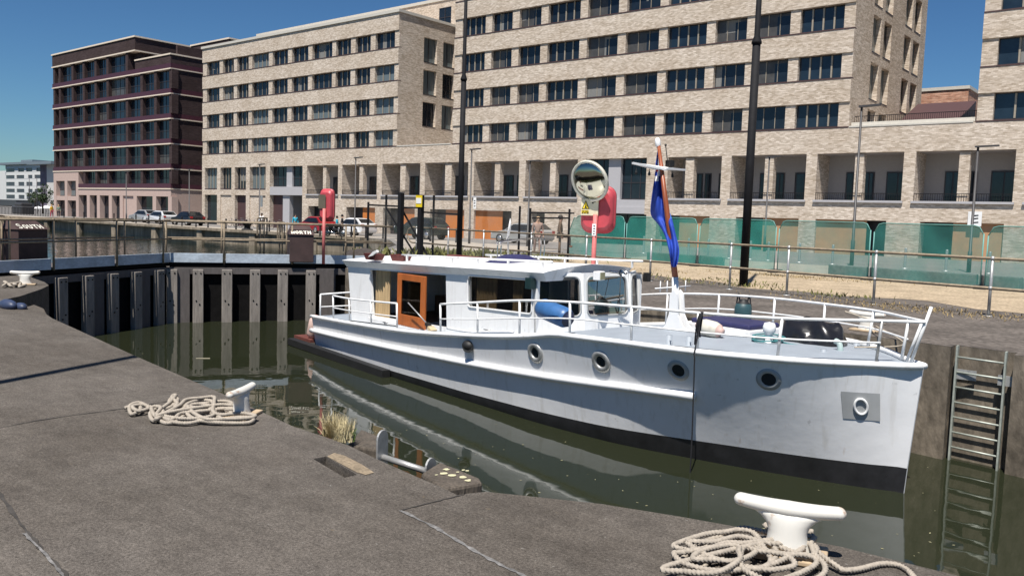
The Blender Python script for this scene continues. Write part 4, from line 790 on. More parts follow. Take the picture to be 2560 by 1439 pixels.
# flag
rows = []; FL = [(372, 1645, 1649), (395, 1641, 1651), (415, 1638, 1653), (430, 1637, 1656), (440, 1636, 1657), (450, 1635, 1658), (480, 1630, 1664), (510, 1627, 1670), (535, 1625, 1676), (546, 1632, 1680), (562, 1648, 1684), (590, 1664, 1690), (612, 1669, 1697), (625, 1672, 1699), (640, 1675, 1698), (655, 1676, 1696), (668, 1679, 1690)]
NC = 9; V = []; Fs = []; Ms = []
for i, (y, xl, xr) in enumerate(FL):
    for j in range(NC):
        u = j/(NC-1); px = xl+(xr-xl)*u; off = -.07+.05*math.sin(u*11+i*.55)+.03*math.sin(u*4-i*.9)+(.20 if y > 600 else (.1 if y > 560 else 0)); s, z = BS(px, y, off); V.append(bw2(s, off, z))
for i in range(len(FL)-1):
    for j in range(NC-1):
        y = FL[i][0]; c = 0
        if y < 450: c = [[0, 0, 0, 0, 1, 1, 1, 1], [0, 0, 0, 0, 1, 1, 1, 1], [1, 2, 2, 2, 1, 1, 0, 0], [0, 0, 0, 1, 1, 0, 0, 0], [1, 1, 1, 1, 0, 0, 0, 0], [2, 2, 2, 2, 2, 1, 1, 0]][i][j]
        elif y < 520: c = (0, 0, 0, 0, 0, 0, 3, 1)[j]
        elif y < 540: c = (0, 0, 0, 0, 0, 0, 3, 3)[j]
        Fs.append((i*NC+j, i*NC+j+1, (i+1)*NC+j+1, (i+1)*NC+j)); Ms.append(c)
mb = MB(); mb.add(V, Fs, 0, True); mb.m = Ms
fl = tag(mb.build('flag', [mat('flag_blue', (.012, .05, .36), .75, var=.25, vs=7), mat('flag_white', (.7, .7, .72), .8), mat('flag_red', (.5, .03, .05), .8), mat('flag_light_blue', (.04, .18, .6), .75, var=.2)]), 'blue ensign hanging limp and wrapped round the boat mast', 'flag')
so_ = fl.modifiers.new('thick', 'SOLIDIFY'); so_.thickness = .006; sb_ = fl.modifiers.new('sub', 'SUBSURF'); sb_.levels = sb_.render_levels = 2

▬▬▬

EXERCISE DESCRIPTION:
Restate the whole listing above exactly, except for its images.

SOLUTION TO THIS EXERCISE:
The Blender Python script for this scene continues. Write part 4, from line 790 on. More parts follow. Take the picture to be 2560 by 1439 pixels.
# flag
rows = []; FL = [(372, 1645, 1649), (395, 1641, 1651), (415, 1638, 1653), (430, 1637, 1656), (440, 1636, 1657), (450, 1635, 1658), (480, 1630, 1664), (510, 1627, 1670), (535, 1625, 1676), (546, 1632, 1680), (562, 1648, 1684), (590, 1664, 1690), (612, 1669, 1697), (625, 1672, 1699), (640, 1675, 1698), (655, 1676, 1696), (668, 1679, 1690)]
NC = 9; V = []; Fs = []; Ms = []
for i, (y, xl, xr) in enumerate(FL):
    for j in range(NC):
        u = j/(NC-1); px = xl+(xr-xl)*u; off = -.07+.05*math.sin(u*11+i*.55)+.03*math.sin(u*4-i*.9)+(.20 if y > 600 else (.1 if y > 560 else 0)); s, z = BS(px, y, off); V.append(bw2(s, off, z))
for i in range(len(FL)-1):
    for j in range(NC-1):
        y = FL[i][0]; c = 0
        if y < 450: c = [[0, 0, 0, 0, 1, 1, 1, 1], [0, 0, 0, 0, 1, 1, 1, 1], [1, 2, 2, 2, 1, 1, 0, 0], [0, 0, 0, 1, 1, 0, 0, 0], [1, 1, 1, 1, 0, 0, 0, 0], [2, 2, 2, 2, 2, 1, 1, 0]][i][j]
        elif y < 520: c = (0, 0, 0, 0, 0, 0, 3, 1)[j]
        elif y < 540: c = (0, 0, 0, 0, 0, 0, 3, 3)[j]
        Fs.append((i*NC+j, i*NC+j+1, (i+1)*NC+j+1, (i+1)*NC+j)); Ms.append(c)
mb = MB(); mb.add(V, Fs, 0, True); mb.m = Ms
fl = tag(mb.build('flag', [mat('flag_blue', (.012, .05, .36), .75, var=.25, vs=7), mat('flag_white', (.7, .7, .72), .8), mat('flag_red', (.5, .03, .05), .8), mat('flag_light_blue', (.04, .18, .6), .75, var=.2)]), 'blue ensign hanging limp and wrapped round the boat mast', 'flag')
so_ = fl.modifiers.new('thick', 'SOLIDIFY'); so_.thickness = .006; sb_ = fl.modifiers.new('sub', 'SUBSURF'); sb_.levels = sb_.render_levels = 2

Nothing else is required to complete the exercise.